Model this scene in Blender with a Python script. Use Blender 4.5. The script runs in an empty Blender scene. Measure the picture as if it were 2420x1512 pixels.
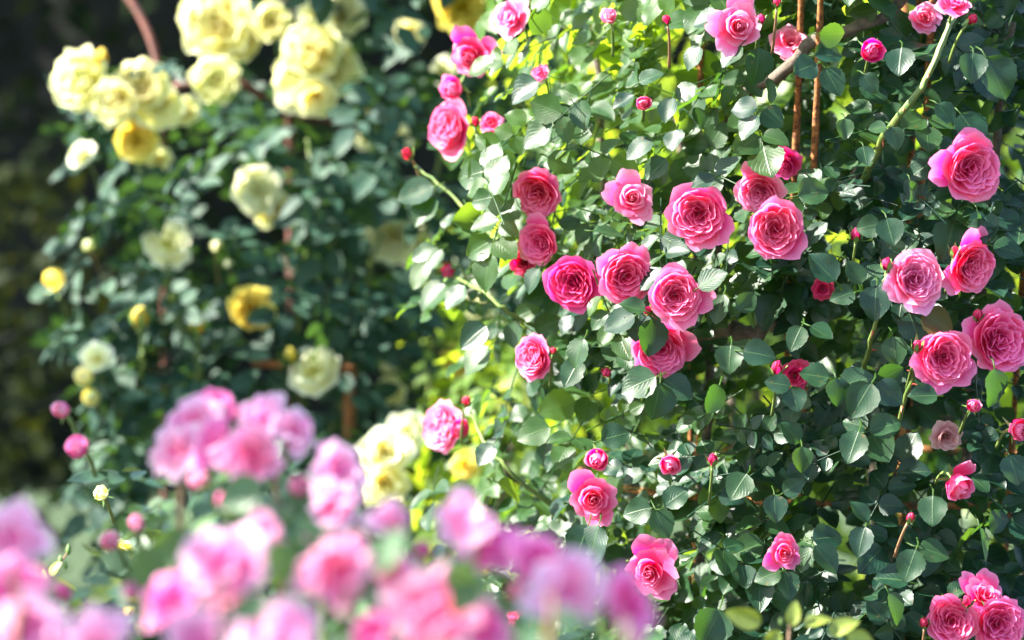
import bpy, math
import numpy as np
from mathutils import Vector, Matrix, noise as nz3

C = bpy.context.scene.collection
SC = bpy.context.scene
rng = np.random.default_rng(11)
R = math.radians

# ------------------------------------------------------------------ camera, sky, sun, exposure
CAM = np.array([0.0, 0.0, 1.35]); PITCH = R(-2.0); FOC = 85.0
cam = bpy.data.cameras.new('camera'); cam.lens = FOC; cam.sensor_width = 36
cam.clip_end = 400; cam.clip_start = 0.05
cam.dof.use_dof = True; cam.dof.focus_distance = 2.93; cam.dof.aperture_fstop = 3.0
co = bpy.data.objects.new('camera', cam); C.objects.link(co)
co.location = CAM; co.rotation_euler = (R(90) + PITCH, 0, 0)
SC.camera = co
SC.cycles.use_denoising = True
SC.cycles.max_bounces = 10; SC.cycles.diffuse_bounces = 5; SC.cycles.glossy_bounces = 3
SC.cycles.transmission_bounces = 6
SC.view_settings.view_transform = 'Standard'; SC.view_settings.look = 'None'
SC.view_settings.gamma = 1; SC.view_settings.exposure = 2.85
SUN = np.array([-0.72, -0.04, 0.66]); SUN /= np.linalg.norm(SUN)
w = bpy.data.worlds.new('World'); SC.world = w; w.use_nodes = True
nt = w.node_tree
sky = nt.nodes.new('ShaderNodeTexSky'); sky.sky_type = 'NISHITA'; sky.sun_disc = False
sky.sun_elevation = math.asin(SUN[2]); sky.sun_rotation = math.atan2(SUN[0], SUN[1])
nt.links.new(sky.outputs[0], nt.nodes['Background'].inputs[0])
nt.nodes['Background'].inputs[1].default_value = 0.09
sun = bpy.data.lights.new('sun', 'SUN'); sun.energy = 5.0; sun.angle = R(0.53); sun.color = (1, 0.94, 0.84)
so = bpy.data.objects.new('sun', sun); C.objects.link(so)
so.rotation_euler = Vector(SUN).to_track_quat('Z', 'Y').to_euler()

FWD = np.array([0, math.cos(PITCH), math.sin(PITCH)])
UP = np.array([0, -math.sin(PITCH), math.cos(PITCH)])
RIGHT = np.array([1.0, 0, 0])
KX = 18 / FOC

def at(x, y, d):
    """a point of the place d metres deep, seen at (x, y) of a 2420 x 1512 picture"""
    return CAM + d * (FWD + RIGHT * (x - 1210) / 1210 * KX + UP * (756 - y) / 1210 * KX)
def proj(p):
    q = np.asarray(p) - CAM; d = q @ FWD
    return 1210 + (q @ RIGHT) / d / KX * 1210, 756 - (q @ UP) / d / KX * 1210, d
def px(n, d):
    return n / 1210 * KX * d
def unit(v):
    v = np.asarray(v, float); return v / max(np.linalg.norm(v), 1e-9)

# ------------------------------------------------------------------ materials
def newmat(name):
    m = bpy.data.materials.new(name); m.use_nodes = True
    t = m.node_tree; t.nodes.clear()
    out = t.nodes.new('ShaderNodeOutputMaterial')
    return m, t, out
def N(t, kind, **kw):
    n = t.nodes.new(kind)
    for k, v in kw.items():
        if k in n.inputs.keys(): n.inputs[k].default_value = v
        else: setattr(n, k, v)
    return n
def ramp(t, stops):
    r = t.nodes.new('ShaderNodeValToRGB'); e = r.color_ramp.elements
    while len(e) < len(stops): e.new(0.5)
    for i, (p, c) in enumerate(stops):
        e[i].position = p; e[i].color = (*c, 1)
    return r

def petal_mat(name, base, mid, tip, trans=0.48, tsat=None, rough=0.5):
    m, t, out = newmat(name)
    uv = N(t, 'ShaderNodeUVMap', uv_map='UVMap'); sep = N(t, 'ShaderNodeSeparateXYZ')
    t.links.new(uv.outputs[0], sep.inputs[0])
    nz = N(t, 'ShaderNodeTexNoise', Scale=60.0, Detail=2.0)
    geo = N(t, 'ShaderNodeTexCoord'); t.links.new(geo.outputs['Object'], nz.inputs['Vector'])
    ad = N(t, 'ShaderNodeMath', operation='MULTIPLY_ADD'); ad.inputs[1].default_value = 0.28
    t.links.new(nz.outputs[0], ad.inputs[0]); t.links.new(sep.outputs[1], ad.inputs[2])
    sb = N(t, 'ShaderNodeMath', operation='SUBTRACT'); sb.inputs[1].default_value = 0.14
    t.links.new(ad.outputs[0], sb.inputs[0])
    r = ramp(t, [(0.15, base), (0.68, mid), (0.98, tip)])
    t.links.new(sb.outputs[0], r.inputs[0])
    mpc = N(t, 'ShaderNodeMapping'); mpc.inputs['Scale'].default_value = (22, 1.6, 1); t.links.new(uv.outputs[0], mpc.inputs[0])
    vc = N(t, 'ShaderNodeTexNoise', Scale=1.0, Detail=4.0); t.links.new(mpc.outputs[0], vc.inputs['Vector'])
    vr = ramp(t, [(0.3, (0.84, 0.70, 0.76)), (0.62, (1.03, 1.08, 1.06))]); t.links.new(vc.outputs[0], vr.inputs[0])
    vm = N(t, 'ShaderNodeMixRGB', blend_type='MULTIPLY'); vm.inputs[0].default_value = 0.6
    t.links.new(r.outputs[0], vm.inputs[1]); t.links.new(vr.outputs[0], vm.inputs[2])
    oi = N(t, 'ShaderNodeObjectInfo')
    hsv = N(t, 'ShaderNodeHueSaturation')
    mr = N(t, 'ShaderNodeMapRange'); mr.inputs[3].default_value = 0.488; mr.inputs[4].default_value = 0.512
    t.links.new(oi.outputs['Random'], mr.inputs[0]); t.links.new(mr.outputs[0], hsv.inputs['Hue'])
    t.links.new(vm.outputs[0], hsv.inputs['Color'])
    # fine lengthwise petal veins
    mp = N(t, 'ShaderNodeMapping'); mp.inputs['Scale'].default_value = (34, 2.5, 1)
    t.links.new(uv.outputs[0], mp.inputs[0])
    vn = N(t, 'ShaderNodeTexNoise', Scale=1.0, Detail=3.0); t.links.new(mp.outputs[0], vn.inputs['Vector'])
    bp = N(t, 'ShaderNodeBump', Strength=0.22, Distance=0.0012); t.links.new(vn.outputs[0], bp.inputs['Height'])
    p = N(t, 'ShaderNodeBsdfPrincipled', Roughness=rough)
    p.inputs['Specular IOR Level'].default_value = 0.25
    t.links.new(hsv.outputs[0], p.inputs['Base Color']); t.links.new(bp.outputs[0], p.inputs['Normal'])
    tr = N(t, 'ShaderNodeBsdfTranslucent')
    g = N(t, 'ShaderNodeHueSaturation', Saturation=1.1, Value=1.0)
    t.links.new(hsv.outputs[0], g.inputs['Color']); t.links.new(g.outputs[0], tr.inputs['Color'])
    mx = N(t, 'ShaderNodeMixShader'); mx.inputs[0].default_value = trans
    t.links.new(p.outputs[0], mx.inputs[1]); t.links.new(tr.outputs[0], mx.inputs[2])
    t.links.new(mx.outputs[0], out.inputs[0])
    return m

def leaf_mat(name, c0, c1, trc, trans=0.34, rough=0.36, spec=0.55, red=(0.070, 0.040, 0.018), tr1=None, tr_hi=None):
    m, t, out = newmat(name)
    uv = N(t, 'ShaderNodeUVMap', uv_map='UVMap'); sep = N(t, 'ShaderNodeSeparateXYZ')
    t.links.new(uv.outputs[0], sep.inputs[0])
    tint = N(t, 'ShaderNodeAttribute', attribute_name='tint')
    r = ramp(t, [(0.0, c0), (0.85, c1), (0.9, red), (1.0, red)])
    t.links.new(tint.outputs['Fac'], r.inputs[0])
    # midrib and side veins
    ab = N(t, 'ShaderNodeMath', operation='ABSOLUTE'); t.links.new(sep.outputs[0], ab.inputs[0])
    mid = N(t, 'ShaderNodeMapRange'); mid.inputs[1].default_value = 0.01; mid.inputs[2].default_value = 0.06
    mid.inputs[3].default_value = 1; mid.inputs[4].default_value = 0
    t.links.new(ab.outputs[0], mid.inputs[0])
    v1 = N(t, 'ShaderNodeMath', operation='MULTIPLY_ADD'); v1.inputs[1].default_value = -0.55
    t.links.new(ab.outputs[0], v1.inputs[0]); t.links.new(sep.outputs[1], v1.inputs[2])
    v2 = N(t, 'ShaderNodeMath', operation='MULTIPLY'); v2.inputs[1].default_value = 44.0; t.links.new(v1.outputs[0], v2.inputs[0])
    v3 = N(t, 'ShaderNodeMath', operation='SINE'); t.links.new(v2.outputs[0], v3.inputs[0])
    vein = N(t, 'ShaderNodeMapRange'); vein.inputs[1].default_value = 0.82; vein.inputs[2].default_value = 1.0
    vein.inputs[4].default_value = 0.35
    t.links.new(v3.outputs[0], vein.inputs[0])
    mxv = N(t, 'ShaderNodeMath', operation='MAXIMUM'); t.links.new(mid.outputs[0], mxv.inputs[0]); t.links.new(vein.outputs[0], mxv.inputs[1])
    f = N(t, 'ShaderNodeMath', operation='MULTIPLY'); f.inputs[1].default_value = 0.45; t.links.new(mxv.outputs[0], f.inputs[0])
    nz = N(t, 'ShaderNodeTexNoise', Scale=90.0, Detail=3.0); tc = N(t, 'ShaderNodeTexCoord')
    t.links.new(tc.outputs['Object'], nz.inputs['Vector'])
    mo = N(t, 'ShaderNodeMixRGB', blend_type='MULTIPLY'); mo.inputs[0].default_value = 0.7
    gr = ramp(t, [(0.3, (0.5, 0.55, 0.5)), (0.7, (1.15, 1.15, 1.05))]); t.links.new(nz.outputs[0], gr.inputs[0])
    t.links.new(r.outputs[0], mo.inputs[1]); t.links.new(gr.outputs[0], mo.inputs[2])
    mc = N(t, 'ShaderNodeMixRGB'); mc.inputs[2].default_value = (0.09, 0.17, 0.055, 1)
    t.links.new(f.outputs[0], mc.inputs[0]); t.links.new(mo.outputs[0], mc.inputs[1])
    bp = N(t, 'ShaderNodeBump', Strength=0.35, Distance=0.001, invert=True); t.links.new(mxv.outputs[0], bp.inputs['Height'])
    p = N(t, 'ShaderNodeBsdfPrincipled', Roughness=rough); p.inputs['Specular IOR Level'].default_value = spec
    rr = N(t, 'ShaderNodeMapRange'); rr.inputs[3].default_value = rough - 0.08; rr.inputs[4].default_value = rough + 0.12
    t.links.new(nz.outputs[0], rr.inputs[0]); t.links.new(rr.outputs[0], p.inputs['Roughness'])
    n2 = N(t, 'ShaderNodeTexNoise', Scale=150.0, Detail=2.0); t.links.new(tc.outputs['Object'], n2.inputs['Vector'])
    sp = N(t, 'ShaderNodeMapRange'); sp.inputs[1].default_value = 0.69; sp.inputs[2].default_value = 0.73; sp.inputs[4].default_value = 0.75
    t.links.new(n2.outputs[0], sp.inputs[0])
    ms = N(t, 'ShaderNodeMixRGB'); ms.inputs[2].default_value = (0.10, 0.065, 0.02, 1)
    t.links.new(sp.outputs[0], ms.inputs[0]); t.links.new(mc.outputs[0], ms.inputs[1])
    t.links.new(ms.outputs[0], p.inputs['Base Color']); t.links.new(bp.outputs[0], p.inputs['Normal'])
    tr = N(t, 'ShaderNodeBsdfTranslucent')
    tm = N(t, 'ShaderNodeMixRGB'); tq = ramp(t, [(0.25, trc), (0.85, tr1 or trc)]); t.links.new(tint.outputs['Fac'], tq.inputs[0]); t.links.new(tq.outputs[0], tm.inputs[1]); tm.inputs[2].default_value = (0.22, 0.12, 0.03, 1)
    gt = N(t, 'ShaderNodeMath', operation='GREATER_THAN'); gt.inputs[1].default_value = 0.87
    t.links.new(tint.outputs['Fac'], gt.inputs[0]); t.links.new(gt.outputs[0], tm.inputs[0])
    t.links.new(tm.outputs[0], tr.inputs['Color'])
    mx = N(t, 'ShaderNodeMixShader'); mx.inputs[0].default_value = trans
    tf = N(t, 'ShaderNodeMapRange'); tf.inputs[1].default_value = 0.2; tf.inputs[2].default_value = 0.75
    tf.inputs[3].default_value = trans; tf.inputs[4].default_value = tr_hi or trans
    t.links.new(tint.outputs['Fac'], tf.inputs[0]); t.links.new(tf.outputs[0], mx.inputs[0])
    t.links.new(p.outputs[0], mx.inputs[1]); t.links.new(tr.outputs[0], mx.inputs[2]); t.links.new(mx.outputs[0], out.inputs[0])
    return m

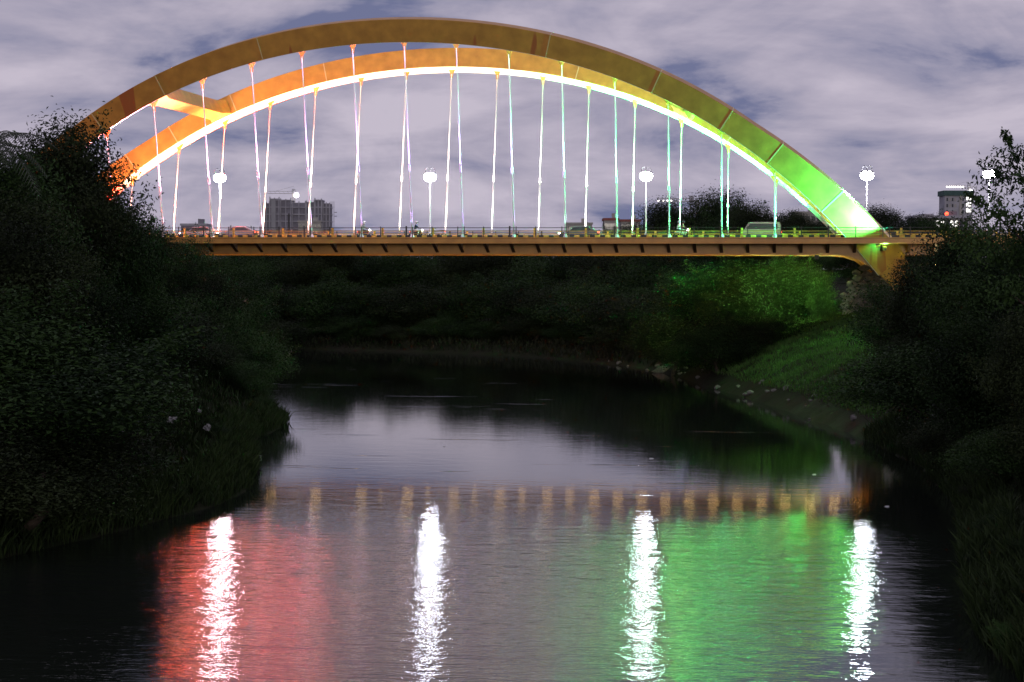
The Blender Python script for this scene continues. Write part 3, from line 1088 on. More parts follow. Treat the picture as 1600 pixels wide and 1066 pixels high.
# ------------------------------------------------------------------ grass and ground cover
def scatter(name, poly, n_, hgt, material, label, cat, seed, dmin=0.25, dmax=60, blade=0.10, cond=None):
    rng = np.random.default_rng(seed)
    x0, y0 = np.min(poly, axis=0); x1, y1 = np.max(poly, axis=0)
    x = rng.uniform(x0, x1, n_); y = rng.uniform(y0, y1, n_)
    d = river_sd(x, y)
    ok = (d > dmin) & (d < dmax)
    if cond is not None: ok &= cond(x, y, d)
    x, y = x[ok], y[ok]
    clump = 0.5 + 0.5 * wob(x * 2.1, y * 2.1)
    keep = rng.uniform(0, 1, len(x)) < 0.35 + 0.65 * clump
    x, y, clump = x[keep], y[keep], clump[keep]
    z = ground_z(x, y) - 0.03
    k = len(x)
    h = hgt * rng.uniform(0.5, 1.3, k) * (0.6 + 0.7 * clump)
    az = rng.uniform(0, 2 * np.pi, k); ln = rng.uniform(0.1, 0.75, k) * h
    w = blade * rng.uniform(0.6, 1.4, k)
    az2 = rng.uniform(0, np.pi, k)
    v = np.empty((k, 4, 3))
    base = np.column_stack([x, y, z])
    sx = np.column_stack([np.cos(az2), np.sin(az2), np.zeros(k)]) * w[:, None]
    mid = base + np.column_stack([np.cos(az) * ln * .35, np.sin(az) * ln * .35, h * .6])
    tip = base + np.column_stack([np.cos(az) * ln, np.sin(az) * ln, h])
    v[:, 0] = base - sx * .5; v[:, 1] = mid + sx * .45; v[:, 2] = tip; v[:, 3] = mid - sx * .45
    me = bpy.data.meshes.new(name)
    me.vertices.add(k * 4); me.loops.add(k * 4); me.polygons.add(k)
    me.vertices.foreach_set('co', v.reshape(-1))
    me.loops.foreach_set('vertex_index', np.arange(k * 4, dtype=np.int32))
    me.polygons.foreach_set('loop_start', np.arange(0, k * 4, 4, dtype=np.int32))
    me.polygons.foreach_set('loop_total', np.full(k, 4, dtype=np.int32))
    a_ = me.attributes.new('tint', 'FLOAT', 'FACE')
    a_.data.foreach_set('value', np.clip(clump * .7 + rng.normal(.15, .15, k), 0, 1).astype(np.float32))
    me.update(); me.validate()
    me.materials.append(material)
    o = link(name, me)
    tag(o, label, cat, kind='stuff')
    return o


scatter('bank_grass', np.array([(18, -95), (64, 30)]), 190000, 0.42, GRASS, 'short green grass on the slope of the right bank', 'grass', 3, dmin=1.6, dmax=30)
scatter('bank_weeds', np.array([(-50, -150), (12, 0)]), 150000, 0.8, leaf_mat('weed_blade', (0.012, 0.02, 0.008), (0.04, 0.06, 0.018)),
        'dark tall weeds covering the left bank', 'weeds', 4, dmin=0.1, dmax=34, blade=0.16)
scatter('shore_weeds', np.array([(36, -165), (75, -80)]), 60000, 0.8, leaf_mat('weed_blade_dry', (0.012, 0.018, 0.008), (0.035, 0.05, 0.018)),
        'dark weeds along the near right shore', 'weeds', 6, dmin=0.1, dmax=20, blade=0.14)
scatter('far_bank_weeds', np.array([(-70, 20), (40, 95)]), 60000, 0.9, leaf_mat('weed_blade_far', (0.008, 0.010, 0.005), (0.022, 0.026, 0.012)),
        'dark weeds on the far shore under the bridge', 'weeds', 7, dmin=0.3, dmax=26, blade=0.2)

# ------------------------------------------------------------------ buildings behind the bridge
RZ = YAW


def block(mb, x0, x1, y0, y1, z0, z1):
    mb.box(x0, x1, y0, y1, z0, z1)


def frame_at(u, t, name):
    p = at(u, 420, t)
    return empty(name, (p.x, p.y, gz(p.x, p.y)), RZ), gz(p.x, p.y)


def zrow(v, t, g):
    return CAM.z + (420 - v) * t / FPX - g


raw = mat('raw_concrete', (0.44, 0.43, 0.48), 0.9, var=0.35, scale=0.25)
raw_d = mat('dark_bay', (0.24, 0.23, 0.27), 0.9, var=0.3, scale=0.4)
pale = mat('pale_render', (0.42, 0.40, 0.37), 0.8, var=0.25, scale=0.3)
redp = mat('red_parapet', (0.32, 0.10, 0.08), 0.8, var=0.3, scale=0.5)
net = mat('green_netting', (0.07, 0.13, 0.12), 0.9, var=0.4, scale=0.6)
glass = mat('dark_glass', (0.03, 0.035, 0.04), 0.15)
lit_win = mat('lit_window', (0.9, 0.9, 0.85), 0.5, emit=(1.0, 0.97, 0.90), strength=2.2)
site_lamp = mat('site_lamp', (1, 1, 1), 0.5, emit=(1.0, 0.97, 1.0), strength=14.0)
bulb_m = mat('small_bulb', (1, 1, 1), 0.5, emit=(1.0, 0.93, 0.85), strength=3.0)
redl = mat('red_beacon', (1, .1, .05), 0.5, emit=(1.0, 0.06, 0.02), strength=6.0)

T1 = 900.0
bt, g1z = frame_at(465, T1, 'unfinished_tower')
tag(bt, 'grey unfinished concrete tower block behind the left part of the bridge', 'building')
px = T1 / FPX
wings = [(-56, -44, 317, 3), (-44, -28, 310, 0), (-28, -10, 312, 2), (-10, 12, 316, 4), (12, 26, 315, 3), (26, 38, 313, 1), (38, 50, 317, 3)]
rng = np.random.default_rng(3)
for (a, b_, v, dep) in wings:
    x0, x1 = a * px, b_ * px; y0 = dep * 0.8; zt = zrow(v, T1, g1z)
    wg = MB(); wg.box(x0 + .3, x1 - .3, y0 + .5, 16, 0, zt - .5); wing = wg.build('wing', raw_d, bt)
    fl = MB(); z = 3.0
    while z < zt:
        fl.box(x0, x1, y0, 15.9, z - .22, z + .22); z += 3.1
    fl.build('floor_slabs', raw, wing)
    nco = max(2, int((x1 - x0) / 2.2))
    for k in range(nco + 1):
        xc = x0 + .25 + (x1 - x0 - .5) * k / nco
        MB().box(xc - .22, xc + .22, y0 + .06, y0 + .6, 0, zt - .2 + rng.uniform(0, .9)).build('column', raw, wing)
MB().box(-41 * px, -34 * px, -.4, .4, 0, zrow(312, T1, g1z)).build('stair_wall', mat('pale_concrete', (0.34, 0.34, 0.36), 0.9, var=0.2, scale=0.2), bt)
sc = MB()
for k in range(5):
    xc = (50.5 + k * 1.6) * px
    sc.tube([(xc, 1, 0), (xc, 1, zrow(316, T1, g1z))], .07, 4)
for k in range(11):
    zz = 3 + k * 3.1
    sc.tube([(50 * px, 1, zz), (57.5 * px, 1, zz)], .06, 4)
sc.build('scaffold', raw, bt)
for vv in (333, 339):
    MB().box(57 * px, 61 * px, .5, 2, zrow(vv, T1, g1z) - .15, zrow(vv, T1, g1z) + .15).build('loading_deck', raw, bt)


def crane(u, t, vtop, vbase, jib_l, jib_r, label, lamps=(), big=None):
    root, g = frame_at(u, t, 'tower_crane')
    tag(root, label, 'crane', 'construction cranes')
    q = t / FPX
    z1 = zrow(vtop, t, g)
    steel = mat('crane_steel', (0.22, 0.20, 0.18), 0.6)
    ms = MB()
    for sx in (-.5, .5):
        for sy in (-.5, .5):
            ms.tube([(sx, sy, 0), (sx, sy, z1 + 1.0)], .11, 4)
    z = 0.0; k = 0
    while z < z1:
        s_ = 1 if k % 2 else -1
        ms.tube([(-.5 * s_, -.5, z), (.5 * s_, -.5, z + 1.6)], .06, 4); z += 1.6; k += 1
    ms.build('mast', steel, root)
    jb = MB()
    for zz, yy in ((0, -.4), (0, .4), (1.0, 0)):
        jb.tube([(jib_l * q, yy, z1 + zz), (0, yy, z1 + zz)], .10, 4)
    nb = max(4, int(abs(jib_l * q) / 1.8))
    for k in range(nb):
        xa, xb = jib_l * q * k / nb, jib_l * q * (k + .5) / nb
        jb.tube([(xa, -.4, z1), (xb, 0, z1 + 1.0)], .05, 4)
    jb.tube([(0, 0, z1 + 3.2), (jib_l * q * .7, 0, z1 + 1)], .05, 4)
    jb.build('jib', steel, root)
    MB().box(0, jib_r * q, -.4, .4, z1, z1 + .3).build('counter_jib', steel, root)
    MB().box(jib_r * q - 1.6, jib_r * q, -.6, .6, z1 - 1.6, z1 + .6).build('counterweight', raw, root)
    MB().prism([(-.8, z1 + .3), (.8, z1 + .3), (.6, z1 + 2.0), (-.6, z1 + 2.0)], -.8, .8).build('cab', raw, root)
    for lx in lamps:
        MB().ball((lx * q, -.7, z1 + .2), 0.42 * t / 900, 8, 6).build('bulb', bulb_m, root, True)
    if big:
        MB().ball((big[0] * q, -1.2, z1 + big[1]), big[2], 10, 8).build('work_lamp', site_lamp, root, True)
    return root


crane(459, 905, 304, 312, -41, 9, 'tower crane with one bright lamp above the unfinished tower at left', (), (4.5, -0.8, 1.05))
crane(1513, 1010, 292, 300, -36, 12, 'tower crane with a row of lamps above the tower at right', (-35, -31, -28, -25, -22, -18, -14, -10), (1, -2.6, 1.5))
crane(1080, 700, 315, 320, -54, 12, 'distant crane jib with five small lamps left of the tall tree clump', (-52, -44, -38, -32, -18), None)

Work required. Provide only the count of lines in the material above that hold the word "from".

Full response. 2